NSBA President gives his presidential remarks at NSBA AC21

The barriers to an equitable and high-quality public education for every child in America are many, but they can be dismantled through “unity and an eye on the future we all desire,” outgoing NSBA president Charlie Wilson said Friday.

In his final address as the 2020-21 president, Wilson spoke to attendees of NSBA 2021 at the second general session. He acknowledged the difficult and tumultuous year “for all of us, and, without a doubt, for the 51 million school children we ultimately serve.”

But he also focused on the work needed to ensure that “the best days of public education are ahead of us and how we can get there together.” Key to that future is continuing efforts to break down barriers and build more “equitable opportunities and access points” so that every child, not just the most fortunate, “can and will succeed,” said Wilson, a school board member for Ohio’s Worthington City Schools.

First, however, we must ask ourselves “whether we are doing everything that can be done to promote a love of learning and critical thinking in our students and to assist parents and caregivers in reinforcing these concepts at home,” said Wilson. This can be challenging in normal times but is even more difficult in the current state of online and hybrid learning, he said.

Secondly, we must ask why some students are learning at greater levels than others? “Or more importantly, why are many students not learning at high levels?” The answer to that lies in how we educate and support the underserved, low-income students who make up so much of our student population, Wilson said.

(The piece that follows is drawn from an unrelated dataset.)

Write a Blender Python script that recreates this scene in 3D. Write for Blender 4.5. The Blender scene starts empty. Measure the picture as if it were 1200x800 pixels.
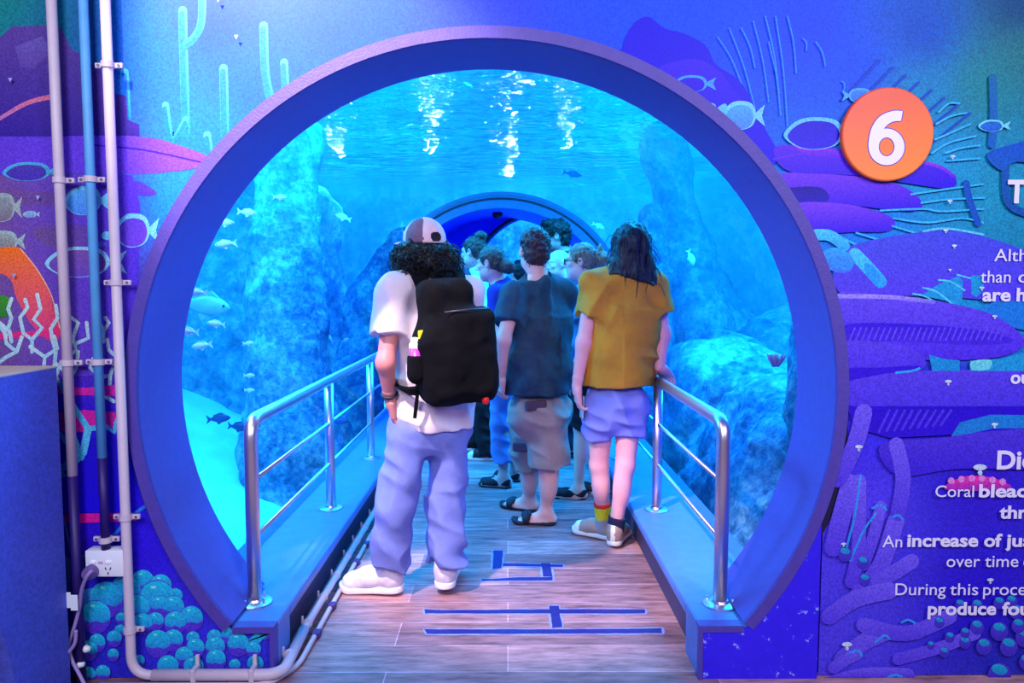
import bpy, bmesh, math, random
import numpy as np
from mathutils import Vector, Matrix

random.seed(7)
rng = np.random.default_rng(11)
sc = bpy.context.scene
COL = sc.collection
PI = math.pi

# ------------------------------------------------------------------ camera
FPX = 850.0
CAMZ = 1.42
PITCH = math.radians(4.17)
YAW = math.atan(5.0 / FPX)          # the tunnel axis (+Y) lands a little left of centre
cam_data = bpy.data.cameras.new('camera')
cam_data.sensor_width = 36.0
cam_data.lens = 36.0 * FPX / 1200.0
cam_data.clip_start = 0.05
cam = bpy.data.objects.new('camera', cam_data)
COL.objects.link(cam)
cam.location = (0, 0, CAMZ)
cam.rotation_euler = (PI / 2 - PITCH, 0, -YAW)
sc.camera = cam
_R = np.array(cam.rotation_euler.to_matrix())

def at(px, py, d):
    """world point seen at photo pixel (px,py) on the plane y = d"""
    v = _R @ np.array([(px - 600) / FPX, -(py - 400) / FPX, -1.0])
    k = d / v[1]
    return np.array([0, 0, CAMZ]) + v * k

def on_x(px, py, x):
    v = _R @ np.array([(px - 600) / FPX, -(py - 400) / FPX, -1.0])
    return np.array([0, 0, CAMZ]) + v * (x / v[0])

def on_z(px, py, z=0.0):
    v = _R @ np.array([(px - 600) / FPX, -(py - 400) / FPX, -1.0])
    k = (z - CAMZ) / v[2]
    return np.array([0, 0, CAMZ]) + v * k

# ------------------------------------------------------------------ colour / materials
def lin(c):
    out = []
    for v in c[:3]:
        v = v / 255.0
        out.append(v / 12.92 if v <= 0.04045 else ((v + 0.055) / 1.055) ** 2.4)
    return tuple(out)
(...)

According to federal statistics, 20 percent of individuals under 18 live in poverty, and the number of low-income families is growing rapidly. And yet, recent efforts to improve public education, “including the enormous increase in standardized testing, holding teachers accountable for their students’ test scores, and rewriting math and reading standards, do not address the problem of growing childhood poverty rates,” Wilson said.

Instead, he urged education leaders to better understand who our students are and what their needs are; to shift the focus from looking at where students are falling short to where adults are falling short; to invest more in dismantling inequities and closing opportunity and access gaps by providing more year-round learning and enrichment opportunities.

“I am an optimist,” said Wilson. “I believe the greatest country on the face of the earth can transform public education to truly serve each student, including those who are currently underserved.”

That goal can be achieved “without privatization, vouchers, or charter schools,” he said. “We can get there together as a unified force—as a unified federation of education leaders.”